Privacy matters

It was state Senator Jackie Speier who threw off the most memorable lines during the grand-hoopla signing of the state’s new financial-privacy bill last week at the Pacific Exchange in San Francisco. The politico from Hillsborough opened her remarks with the facetious suggestion that everybody in the crowd should turn to their neighbor and share information about their salary, net worth, bank balance, outstanding loans and debts. After a moment of pause, everybody laughed.

Oh, yeah … that’s what we’re here for: People don’t want strangers to swap and sell their private financial information.

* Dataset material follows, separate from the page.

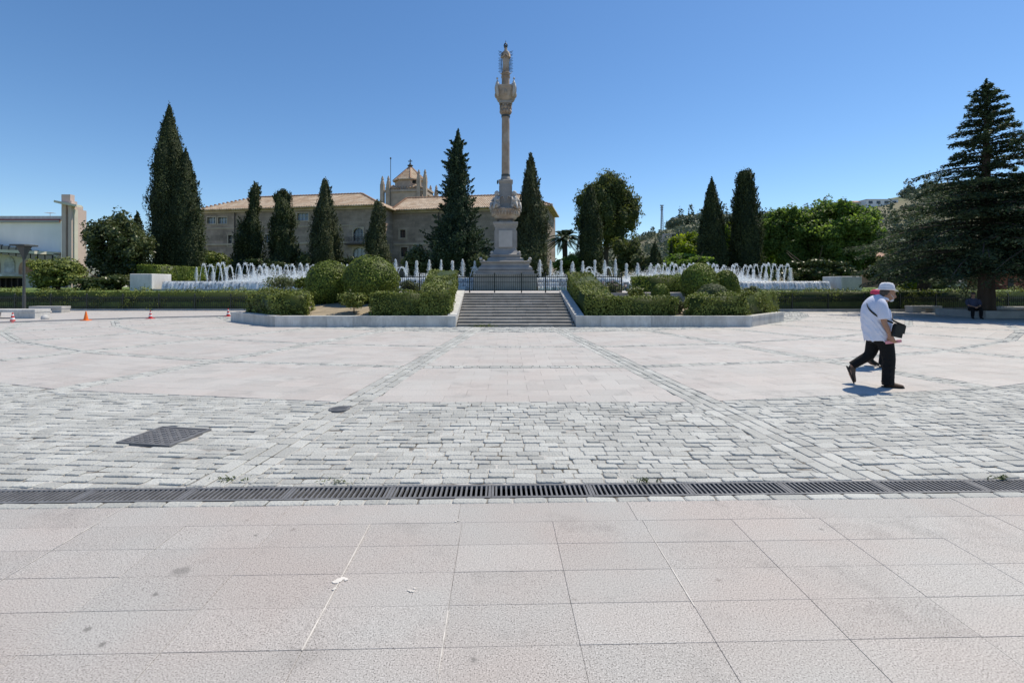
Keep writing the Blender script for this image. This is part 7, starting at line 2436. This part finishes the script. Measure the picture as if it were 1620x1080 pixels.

Governor Gray Davis presided over the event, trying to collect political benefits for signing legislation he’d actually done little to encourage during a four-year battle that pitched consumer groups against the state’s powerful banks and financial institutions. It didn’t help that some unexpected organizations—like The Sacramento Bee, in its editorial pages—backed the banks and their so-called need for “a free flow of information” in the financial sector.

Basically, with the new law, a financial company must obtain permission from its customers—this is known as “opting in”—before releasing or selling their personal information to unaffiliated firms. Additionally, financial institutions must ask customers if their data can be shared with subsidiaries and affiliated firms. Customers are given the option to “opt out” of such exchanges. There is no doubt that the swapping of data that has been going on decreases privacy and increases the chances of identity theft, now the most commonly reported financial crime in the country.

Now, everyone knows that the recall—and Davis’ need to let voters know he’s doing something positive for them—had something to do with the sudden support and fanfare signing of this bill. But that’s not the only reason he did it. Consumer activists had gathered all the signatures needed to put an initiative on the March ballot—one that would have done even more to ban the sharing of personal data. With the signing of the California Financial Privacy Information Act, the initiative has been dropped; in other words, a deal was cut. Now, consumer groups who criticized Davis not too long ago are singing his praises from the rooftops.

But ultimately, for whatever reason, a good bill has been signed.

However, the fight is not over. It now proceeds to Washington, D.C., because there’s a provision in federal law that preempts states from doing exactly what California has just done. Senator Barbara Boxer’s presence back at the Pacific Exchange last week signified that the financial-privacy fight is far from over.

Financial institutions argue that a national privacy standard—not a state-by-state one—should be the goal. They are correct. But the chances of passing a good privacy bill in special-interest-dominated D.C. these days are zero to none.

It’s encouraging that even in these weird days of deficit fever and recall madness, for whatever convoluted reasons, our state once again led the charge to enact a reform that is both needed and wanted by ordinary citizens and that likely will be standardized across the nation one day.

That’s how reforms begin. That’s how change happens.